Anyway, this, to me, is the best reason not to try to be too strict about the term "cantrip" by arbitrarily excluding Village and Laboratory from the group, just because they offer the wrong kind of supplemental benefit. Because in practical discussions of actual Dominion strategy, it's almost never useful to talk about cantrips as a group excluding Villages and Laboratories. Offhand, I can't even think of a single example of such a real-world situation.
The major reason why you'd want to talk about "cantrips as opposed to villages" is that you'd be talking about situations where cantrips aren't good enough. Like, where you actually specifically need villages, not just cantrips. And there are tons of those situations, and we commonly discuss them.

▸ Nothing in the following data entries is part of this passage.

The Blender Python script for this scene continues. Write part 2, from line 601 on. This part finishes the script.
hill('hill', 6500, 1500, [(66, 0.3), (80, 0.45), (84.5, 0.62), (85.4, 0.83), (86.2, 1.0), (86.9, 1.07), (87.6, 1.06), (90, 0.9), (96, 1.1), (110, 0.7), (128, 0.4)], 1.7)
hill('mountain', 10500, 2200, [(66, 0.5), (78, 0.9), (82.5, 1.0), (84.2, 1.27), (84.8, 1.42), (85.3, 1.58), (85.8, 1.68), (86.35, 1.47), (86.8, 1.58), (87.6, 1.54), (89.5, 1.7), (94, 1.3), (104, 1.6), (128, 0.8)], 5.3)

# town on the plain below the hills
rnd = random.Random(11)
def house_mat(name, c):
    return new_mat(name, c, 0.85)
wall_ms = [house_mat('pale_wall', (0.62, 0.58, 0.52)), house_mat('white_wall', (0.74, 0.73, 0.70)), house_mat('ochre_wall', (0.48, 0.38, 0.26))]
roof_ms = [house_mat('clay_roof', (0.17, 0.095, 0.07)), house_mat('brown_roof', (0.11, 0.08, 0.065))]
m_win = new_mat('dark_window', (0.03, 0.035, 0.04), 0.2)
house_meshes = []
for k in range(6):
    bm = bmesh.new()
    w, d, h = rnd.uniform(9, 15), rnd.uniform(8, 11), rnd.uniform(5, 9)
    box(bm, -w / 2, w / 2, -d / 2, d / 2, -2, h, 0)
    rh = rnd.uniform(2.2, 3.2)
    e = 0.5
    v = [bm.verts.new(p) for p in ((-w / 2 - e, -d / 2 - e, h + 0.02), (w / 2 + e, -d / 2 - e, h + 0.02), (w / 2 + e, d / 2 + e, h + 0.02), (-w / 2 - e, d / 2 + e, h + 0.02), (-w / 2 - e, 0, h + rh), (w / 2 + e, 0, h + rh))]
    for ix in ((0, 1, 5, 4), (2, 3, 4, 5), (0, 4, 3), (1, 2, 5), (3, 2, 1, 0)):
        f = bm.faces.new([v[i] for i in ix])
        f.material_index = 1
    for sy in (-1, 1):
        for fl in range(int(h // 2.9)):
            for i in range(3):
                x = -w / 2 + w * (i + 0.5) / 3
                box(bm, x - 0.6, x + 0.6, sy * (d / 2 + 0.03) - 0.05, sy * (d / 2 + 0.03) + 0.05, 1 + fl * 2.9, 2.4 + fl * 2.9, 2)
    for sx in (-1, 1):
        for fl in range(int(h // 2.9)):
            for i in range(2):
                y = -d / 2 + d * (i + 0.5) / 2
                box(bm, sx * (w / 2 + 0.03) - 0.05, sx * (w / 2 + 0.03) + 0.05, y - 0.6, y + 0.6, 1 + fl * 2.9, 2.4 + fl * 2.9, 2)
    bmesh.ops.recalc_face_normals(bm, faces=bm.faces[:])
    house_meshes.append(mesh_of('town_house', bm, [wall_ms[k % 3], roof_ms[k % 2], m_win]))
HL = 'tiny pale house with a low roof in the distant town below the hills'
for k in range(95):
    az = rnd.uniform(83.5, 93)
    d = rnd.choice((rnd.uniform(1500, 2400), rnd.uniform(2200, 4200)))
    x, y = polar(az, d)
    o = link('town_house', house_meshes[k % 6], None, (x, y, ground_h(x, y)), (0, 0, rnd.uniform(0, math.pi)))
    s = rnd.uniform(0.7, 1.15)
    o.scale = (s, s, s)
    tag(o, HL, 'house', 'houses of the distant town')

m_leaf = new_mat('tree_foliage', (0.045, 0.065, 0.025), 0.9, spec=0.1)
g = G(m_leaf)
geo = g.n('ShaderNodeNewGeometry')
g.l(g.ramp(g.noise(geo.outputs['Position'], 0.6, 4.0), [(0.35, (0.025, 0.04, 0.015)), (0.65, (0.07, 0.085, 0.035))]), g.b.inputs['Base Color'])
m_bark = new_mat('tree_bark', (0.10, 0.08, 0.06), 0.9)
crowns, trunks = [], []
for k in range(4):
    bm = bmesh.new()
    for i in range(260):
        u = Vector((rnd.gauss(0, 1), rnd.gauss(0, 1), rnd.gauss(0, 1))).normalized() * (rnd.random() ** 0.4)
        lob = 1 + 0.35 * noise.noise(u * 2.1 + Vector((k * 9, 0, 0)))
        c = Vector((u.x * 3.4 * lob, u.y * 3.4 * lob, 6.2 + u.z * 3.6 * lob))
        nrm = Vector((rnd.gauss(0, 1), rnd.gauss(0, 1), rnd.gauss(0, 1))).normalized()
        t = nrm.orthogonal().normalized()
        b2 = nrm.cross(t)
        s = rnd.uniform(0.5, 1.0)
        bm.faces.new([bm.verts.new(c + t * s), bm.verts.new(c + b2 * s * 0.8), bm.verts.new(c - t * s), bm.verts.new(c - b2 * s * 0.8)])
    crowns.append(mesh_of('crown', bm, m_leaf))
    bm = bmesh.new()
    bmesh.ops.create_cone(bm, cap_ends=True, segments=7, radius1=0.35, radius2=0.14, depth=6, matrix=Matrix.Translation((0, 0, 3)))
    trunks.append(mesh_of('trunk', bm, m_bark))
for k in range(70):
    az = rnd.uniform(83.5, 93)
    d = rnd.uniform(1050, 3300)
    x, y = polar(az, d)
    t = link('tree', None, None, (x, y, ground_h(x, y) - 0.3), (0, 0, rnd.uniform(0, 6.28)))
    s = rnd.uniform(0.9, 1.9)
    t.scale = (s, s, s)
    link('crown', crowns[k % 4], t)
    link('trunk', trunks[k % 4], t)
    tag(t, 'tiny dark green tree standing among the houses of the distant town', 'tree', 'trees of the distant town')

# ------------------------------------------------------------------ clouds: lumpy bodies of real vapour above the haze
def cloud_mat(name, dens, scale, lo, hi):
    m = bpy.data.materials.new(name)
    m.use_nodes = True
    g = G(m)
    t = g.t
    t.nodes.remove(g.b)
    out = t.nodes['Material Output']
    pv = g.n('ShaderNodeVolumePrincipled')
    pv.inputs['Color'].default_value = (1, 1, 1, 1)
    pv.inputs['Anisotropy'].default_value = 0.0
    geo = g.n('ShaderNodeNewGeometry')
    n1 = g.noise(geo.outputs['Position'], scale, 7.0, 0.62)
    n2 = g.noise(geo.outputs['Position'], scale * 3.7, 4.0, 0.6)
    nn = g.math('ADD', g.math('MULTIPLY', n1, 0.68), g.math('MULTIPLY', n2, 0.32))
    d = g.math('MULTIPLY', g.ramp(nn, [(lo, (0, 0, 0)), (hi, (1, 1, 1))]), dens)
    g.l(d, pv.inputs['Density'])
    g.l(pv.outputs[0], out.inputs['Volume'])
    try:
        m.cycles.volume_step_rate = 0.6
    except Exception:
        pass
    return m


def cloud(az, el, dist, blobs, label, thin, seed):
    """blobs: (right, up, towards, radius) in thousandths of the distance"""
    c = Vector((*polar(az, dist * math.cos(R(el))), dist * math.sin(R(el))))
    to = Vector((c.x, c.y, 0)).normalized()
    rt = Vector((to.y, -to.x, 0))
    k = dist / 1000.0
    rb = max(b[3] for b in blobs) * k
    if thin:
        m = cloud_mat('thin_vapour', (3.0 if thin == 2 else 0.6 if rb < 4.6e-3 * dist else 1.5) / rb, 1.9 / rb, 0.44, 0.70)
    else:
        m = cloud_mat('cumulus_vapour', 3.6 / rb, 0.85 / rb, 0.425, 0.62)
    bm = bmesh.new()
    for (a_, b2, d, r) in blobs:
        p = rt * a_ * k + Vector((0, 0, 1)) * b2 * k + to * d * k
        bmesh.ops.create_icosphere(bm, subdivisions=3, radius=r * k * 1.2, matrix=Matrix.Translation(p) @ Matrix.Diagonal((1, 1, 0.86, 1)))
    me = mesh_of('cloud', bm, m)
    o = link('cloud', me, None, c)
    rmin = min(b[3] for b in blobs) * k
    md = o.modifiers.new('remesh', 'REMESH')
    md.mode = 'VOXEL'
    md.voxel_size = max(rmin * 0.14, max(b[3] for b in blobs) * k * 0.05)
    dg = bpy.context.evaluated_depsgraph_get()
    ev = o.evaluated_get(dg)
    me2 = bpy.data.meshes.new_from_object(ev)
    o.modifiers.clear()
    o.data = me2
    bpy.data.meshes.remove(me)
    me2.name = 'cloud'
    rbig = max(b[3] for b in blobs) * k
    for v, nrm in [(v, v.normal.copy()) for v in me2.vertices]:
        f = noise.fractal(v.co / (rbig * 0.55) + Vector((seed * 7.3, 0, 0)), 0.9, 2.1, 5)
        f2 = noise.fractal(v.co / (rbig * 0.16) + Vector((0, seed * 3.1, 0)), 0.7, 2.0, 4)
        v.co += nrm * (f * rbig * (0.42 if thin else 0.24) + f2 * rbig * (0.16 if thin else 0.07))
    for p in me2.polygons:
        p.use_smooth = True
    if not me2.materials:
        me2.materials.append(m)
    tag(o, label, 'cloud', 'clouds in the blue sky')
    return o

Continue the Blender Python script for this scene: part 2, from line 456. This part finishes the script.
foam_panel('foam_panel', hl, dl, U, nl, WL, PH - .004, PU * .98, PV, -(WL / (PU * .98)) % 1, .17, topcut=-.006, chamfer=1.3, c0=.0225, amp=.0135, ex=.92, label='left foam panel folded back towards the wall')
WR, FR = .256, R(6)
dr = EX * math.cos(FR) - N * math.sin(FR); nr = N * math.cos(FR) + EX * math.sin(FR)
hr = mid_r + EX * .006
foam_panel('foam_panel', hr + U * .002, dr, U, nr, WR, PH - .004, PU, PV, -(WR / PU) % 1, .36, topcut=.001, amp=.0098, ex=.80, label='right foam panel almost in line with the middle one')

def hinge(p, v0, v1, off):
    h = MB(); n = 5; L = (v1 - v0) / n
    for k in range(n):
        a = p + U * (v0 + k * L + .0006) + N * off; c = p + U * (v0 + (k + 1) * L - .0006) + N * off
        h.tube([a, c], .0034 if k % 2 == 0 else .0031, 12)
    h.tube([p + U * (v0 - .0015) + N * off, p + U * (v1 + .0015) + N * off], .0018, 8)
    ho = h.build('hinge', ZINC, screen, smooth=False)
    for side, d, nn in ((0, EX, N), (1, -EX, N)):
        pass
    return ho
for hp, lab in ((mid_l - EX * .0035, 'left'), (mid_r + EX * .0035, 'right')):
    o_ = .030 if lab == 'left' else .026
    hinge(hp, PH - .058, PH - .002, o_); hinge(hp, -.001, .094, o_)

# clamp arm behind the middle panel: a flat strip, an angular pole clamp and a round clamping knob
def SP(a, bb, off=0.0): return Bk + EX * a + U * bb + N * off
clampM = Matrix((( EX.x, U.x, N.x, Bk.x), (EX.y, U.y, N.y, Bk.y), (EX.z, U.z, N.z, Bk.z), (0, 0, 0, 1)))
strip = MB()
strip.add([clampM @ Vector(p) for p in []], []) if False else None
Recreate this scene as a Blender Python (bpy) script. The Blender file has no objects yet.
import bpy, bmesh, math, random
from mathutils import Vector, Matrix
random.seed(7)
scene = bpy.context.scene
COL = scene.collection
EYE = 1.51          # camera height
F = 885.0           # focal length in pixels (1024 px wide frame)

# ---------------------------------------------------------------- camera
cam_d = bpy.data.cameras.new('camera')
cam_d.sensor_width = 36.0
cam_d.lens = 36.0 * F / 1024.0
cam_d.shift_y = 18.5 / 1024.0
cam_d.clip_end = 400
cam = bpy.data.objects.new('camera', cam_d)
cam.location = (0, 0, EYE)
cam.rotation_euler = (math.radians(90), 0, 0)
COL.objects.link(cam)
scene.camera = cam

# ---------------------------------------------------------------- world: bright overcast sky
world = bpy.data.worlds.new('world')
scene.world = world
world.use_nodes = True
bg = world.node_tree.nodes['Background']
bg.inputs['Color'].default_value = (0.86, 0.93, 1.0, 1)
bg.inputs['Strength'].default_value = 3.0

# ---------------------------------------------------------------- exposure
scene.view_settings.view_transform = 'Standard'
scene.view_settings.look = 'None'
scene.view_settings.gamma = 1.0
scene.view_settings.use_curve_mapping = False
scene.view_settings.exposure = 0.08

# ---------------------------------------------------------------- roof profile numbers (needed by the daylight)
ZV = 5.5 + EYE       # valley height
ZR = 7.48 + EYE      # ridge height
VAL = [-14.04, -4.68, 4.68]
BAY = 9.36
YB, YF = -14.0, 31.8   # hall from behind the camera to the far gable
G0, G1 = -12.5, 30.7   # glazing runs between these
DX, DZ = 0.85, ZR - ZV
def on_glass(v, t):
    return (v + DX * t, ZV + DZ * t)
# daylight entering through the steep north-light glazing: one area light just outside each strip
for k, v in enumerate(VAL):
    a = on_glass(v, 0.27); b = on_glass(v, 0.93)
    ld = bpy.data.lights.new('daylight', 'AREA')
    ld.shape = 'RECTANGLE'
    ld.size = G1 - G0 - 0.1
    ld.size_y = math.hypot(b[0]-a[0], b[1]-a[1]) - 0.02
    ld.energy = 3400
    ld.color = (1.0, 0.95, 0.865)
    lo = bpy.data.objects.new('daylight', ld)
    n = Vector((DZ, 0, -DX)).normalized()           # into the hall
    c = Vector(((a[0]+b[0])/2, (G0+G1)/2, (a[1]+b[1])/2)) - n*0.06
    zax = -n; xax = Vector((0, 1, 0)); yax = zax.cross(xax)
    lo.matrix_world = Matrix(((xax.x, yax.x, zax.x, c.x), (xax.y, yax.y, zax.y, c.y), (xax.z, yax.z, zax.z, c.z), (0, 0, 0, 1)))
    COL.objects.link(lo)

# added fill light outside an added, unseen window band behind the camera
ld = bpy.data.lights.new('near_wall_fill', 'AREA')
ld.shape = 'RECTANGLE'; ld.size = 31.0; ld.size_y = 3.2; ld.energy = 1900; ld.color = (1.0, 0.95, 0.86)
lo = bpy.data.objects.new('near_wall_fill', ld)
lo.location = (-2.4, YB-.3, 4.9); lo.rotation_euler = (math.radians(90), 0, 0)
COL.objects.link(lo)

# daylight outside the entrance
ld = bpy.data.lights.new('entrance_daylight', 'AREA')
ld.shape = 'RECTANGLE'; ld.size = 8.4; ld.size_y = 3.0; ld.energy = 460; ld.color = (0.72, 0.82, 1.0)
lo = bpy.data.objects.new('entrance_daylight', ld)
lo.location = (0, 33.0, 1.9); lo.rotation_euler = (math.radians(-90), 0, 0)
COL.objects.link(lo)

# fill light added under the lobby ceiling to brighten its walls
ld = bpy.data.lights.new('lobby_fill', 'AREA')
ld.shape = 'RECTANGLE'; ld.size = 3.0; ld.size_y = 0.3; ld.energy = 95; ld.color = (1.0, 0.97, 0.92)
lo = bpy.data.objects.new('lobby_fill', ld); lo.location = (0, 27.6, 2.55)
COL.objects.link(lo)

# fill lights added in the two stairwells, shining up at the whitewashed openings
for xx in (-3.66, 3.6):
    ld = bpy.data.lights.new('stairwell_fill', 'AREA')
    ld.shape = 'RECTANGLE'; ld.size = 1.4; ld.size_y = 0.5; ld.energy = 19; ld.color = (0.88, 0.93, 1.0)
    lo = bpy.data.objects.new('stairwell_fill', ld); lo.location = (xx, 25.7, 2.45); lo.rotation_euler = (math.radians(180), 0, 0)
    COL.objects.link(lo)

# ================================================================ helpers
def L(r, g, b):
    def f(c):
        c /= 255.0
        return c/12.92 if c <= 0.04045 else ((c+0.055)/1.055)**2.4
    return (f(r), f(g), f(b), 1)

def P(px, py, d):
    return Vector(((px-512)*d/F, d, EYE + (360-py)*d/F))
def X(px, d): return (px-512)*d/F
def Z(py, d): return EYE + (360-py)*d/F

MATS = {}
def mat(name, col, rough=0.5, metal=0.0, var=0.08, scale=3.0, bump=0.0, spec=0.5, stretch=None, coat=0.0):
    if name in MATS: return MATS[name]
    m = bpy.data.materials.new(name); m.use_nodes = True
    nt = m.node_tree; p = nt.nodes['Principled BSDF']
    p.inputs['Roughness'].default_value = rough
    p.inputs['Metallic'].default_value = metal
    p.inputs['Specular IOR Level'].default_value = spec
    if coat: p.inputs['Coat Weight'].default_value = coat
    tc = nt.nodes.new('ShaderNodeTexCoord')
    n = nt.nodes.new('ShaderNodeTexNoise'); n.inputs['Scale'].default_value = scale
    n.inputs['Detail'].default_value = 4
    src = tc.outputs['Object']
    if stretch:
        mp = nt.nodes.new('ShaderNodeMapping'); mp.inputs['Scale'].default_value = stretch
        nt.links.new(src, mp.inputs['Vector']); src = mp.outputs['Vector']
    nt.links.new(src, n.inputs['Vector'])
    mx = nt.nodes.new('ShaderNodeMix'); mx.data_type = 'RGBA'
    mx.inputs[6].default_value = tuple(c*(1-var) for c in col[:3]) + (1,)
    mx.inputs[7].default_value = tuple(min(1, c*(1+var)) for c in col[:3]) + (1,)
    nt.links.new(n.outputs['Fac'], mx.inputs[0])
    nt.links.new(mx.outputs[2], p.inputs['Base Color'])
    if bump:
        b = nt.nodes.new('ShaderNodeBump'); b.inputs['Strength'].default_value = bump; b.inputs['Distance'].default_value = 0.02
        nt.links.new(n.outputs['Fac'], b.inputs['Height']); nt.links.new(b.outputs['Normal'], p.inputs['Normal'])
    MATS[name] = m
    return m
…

Yes, but then you're really just talking about "villages," and the only reason -- if any -- to talk about "cantrips other than villages" is to clarify that it's what you're NOT talking about. That surely doesn't count.
So what are the broad categories of cards we might want to talk about?
Money-giving actions, important in discussions of countering Thief and especially Pirate Ship. They're also particularly good supplements to Minion engines.
I already mentioned "non-drawing non-terminals," good companions for Library and Watchtower.
Vanilla cards, though that comes up more in conversation about card design than strategy.
Gainers, like Workshop/Ironworks/Horn of Plenty -- cards that offer a +Buy substitute, which is sometimes important as a category.
Dual-type cards, which make a lot of interesting combos possible, such as with Tribute, Transmute, and Ironworks. An interesting point here -- mirroring the point I made about including villages and labs in the "cantrip" category for practical convenience -- is that "action/victory" is a dual-type card but "action/attack" is not. I guess "attack" is more of a subtype? But I'm not sure "reaction" is a subtype, and yet "action/reaction" doesn't count either, even though both those types have their own dedicated colors. Again, it's a tug-of-war between literal truth and practical usefulness within a discussion of Dominion rules and strategy.
Attacks are sometimes nice to subdivide into categories like cursing attacks, hand-reduction attacks, deck-inspection attacks, and so on.
I guess most of these categories of cards have terms, if unwieldy ones in some cases. But a few are still missing terminology that would be helpful to have.